Calculated fun
It's all about fun and games in Instructor of Mathematics Jeff Ibbotson's class.
Learning advanced mathematics concepts isn’t necessarily fun and games — except in Instructor Jeff Ibbotson’s MAT690: Selected Topics in Mathematics course, where games are the point. In it, students explore how game theory — the study of strategic interactions whose outcome for each participant depends on choices of all involved — is an effective way to apply mathematical calculations to strategic thinking.
“Game theory allows students to see applications of mathematics in a different way because the concept is based on the idea of agents playing a game against one another or as part of a group,” Ibbotson says. “Games like the Prisoner’s Dilemma have aspects of conflict and cooperation, and can apply to situations in politics and economics.” Two of his students applied the game theory model of cooperation to show how hermit crabs trade shells, writing and illustrating a picture book to explain their findings.

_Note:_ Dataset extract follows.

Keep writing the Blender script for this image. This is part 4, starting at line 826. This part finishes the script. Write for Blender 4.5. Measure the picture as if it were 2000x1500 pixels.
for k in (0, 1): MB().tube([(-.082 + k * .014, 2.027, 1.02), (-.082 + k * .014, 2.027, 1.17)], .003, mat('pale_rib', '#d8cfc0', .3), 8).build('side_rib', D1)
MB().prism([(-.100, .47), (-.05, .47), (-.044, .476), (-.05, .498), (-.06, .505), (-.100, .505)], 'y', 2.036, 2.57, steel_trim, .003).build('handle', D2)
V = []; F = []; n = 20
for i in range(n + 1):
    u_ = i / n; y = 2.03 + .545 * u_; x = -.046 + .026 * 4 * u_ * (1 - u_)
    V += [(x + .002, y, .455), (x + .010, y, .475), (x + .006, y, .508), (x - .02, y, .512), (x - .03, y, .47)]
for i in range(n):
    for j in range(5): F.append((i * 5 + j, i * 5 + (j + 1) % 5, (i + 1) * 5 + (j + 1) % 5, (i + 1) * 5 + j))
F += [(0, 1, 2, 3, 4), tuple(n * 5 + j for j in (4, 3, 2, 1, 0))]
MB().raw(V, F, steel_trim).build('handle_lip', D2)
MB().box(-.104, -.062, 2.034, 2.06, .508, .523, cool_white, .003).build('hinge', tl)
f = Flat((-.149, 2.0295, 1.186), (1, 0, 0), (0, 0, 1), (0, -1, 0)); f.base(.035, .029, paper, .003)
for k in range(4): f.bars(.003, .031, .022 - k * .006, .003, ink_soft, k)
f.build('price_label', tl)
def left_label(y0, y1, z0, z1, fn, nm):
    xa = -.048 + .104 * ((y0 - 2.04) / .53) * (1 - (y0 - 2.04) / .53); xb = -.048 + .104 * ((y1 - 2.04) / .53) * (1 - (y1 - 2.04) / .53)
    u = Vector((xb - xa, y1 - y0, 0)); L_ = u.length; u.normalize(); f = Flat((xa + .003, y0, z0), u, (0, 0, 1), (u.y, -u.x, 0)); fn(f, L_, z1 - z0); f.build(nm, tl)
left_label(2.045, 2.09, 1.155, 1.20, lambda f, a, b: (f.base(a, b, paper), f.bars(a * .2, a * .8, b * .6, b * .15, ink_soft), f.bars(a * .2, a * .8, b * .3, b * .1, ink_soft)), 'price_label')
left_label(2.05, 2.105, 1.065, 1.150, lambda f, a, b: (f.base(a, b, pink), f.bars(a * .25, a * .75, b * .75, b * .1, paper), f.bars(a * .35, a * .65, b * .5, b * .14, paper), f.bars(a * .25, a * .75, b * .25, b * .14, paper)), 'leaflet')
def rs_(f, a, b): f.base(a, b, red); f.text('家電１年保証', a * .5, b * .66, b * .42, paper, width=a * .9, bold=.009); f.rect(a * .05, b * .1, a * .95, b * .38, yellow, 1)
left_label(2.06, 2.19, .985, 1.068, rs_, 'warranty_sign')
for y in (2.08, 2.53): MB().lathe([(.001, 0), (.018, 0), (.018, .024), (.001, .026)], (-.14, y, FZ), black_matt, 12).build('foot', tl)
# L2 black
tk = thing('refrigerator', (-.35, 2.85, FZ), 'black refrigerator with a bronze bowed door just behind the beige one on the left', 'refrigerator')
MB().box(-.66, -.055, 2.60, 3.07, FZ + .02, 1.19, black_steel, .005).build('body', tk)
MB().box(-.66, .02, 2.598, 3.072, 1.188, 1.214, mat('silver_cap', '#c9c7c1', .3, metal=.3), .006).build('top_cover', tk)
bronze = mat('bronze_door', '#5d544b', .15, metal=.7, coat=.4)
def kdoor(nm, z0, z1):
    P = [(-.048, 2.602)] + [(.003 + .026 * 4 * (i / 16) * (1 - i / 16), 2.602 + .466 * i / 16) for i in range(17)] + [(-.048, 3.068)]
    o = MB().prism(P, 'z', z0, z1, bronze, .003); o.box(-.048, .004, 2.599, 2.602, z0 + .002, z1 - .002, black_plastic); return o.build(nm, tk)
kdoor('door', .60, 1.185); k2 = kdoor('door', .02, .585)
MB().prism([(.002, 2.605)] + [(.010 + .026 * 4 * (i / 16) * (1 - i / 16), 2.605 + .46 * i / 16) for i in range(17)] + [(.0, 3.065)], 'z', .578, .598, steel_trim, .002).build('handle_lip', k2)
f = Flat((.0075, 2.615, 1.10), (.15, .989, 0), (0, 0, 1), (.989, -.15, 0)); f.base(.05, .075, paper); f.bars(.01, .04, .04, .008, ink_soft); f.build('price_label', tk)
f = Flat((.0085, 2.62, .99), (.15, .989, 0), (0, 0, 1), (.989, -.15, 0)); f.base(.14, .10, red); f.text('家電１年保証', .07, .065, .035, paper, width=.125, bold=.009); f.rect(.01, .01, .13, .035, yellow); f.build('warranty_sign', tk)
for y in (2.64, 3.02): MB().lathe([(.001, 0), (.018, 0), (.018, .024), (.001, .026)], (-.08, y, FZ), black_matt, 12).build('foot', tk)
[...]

Ibbotson aspires to teach mathematics beyond theorems and formulas, and attract a broad range of students, some who enjoy math and others who feel they should give math another try. Maybe because Ibbotson didn’t always know mathematics would be his route to happiness.
“When I was in college, I was a physics major and I wound up completing a physics program,” he says. “I took English classes, but eventually the style of arguments got to me. I was like I want something where there’s a provable answer. Not that I didn’t enjoy arguing, I do. … but it was when I was in real analysis that I fell in love with the mathematics of infinity.”
Drawing on his vast interests in art, religion and history, he uses spherical paintings on a globe to illustrate six-point perspective or passes around a graspable dodecahedron to help students visualize complex ideas. In another course he developed,
MAT40H: History of Mathematics, students study numbering systems from ancient Egypt, Babylon, China, India and other non-Western cultures — and have an opportunity to build their own. “They invent their own symbols and the stories behind the symbols,” Ibbotson says.
Ibbotson has been able to share his fondness for physics in an integrated studies course about the intersection of mathematics and sound. Using content based on his research into distribution theory and partial differential equations, students use trigonometric functions like sine and cosine to model complex sound waves (which correspond to musical concepts like pitch and volume). An avid Marvel and DC comic book fan, Ibbotson hasn’t integrated comics into his math courses, but he plans to.
In everything he teaches, Ibbotson strives to impart that learning mathematics is an effective way to learn to think, especially around the Harkness table. “That pedagogy feels right to me,” he says. “We want students engaged as soon as possible in doing mathematics. We have all sorts of problems that can go in various directions and sometimes the students find original ways to solve them. We celebrate that.”